The request:
Only lines with the string "scene" matter here; gather them from the material below.

Data:

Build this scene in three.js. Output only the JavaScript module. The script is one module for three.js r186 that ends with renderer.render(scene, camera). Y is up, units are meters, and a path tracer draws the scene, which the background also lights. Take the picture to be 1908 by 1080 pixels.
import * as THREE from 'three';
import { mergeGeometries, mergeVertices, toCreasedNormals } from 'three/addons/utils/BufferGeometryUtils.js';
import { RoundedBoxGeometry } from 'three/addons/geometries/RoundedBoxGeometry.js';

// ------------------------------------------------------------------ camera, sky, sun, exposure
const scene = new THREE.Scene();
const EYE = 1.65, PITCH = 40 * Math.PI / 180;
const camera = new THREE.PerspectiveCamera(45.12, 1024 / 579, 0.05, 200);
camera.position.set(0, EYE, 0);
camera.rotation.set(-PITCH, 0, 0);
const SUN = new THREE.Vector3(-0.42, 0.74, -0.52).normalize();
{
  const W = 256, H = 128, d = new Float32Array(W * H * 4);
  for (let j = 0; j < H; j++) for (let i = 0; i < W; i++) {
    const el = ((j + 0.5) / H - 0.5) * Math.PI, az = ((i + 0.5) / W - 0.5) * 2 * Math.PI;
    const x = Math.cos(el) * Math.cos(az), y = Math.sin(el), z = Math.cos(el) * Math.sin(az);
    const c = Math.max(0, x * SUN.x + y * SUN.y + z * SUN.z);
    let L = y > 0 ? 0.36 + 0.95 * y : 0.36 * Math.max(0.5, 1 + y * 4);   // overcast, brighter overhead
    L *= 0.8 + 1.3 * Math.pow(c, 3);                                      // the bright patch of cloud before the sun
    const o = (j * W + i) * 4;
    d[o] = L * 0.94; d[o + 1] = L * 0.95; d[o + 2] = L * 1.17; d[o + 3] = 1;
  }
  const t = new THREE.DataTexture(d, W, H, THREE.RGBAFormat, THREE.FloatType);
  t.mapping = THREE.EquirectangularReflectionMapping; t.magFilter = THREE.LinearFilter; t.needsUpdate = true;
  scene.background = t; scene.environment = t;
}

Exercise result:
Build this scene in three.js. Output only the JavaScript module. The script is one module for three.js r186 that ends with renderer.render(scene, camera). Y is up, units are meters, and a path tracer draws the scene, which the background also lights. Take the picture to be 1908 by 1080 pixels.
const scene = new THREE.Scene();
  scene.background = t; scene.environment = t;